YOUR TASK =
Reproduce the material in full, unchanged.

--- Start of SOURCE DATA ---

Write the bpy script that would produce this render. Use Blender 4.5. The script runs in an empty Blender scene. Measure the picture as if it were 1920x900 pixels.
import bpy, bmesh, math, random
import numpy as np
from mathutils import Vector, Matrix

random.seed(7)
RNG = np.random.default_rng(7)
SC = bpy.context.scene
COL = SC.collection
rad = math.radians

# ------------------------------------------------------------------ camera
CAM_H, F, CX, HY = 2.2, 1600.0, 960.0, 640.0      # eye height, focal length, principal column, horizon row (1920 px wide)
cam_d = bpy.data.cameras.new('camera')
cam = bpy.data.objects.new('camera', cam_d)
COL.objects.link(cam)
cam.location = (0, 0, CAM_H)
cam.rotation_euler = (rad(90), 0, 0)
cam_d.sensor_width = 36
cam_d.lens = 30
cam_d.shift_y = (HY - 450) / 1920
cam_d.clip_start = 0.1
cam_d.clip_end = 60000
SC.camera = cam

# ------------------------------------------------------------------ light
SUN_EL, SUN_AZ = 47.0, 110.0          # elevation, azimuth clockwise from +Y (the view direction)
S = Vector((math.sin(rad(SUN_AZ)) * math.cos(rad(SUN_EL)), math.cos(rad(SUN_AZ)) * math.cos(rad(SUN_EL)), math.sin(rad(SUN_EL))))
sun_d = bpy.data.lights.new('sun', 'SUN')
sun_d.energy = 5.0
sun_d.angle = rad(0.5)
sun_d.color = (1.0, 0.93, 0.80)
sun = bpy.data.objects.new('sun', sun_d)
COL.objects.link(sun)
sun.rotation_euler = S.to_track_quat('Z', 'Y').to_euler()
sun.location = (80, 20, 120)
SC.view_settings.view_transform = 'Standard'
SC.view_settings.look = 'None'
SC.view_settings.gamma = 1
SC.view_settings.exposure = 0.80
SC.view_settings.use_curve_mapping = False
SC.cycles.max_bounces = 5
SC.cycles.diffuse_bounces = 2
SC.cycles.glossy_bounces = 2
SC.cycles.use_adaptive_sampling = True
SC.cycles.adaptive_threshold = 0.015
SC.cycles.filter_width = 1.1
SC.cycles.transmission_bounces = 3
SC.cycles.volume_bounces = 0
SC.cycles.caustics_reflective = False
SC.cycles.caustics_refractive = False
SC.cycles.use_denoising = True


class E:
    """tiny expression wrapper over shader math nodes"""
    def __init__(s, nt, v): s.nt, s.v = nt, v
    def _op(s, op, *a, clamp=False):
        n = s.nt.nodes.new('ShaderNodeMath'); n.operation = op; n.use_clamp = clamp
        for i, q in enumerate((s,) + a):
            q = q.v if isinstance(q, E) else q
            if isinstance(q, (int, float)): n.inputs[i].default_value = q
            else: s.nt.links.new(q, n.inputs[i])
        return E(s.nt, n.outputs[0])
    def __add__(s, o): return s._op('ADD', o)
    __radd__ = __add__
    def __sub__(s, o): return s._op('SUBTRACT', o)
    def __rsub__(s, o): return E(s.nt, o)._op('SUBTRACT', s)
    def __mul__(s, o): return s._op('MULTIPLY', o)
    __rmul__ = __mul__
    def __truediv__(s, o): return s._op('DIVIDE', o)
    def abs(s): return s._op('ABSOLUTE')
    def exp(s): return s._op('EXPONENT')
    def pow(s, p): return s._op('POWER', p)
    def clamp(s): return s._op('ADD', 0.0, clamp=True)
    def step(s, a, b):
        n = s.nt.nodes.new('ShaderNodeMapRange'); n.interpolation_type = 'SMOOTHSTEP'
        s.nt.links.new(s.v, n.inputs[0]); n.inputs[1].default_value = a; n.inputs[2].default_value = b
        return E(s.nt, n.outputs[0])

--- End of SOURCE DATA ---

THE REPLY =
Write the bpy script that would produce this render. Use Blender 4.5. The script runs in an empty Blender scene. Measure the picture as if it were 1920x900 pixels.
import bpy, bmesh, math, random
import numpy as np
from mathutils import Vector, Matrix

random.seed(7)
RNG = np.random.default_rng(7)
SC = bpy.context.scene
COL = SC.collection
rad = math.radians

# ------------------------------------------------------------------ camera
CAM_H, F, CX, HY = 2.2, 1600.0, 960.0, 640.0      # eye height, focal length, principal column, horizon row (1920 px wide)
cam_d = bpy.data.cameras.new('camera')
cam = bpy.data.objects.new('camera', cam_d)
COL.objects.link(cam)
cam.location = (0, 0, CAM_H)
cam.rotation_euler = (rad(90), 0, 0)
cam_d.sensor_width = 36
cam_d.lens = 30
cam_d.shift_y = (HY - 450) / 1920
cam_d.clip_start = 0.1
cam_d.clip_end = 60000
SC.camera = cam

# ------------------------------------------------------------------ light
SUN_EL, SUN_AZ = 47.0, 110.0          # elevation, azimuth clockwise from +Y (the view direction)
S = Vector((math.sin(rad(SUN_AZ)) * math.cos(rad(SUN_EL)), math.cos(rad(SUN_AZ)) * math.cos(rad(SUN_EL)), math.sin(rad(SUN_EL))))
sun_d = bpy.data.lights.new('sun', 'SUN')
sun_d.energy = 5.0
sun_d.angle = rad(0.5)
sun_d.color = (1.0, 0.93, 0.80)
sun = bpy.data.objects.new('sun', sun_d)
COL.objects.link(sun)
sun.rotation_euler = S.to_track_quat('Z', 'Y').to_euler()
sun.location = (80, 20, 120)
SC.view_settings.view_transform = 'Standard'
SC.view_settings.look = 'None'
SC.view_settings.gamma = 1
SC.view_settings.exposure = 0.80
SC.view_settings.use_curve_mapping = False
SC.cycles.max_bounces = 5
SC.cycles.diffuse_bounces = 2
SC.cycles.glossy_bounces = 2
SC.cycles.use_adaptive_sampling = True
SC.cycles.adaptive_threshold = 0.015
SC.cycles.filter_width = 1.1
SC.cycles.transmission_bounces = 3
SC.cycles.volume_bounces = 0
SC.cycles.caustics_reflective = False
SC.cycles.caustics_refractive = False
SC.cycles.use_denoising = True


class E:
    """tiny expression wrapper over shader math nodes"""
    def __init__(s, nt, v): s.nt, s.v = nt, v
    def _op(s, op, *a, clamp=False):
        n = s.nt.nodes.new('ShaderNodeMath'); n.operation = op; n.use_clamp = clamp
        for i, q in enumerate((s,) + a):
            q = q.v if isinstance(q, E) else q
            if isinstance(q, (int, float)): n.inputs[i].default_value = q
            else: s.nt.links.new(q, n.inputs[i])
        return E(s.nt, n.outputs[0])
    def __add__(s, o): return s._op('ADD', o)
    __radd__ = __add__
    def __sub__(s, o): return s._op('SUBTRACT', o)
    def __rsub__(s, o): return E(s.nt, o)._op('SUBTRACT', s)
    def __mul__(s, o): return s._op('MULTIPLY', o)
    __rmul__ = __mul__
    def __truediv__(s, o): return s._op('DIVIDE', o)
    def abs(s): return s._op('ABSOLUTE')
    def exp(s): return s._op('EXPONENT')
    def pow(s, p): return s._op('POWER', p)
    def clamp(s): return s._op('ADD', 0.0, clamp=True)
    def step(s, a, b):
        n = s.nt.nodes.new('ShaderNodeMapRange'); n.interpolation_type = 'SMOOTHSTEP'
        s.nt.links.new(s.v, n.inputs[0]); n.inputs[1].default_value = a; n.inputs[2].default_value = b
        return E(s.nt, n.outputs[0])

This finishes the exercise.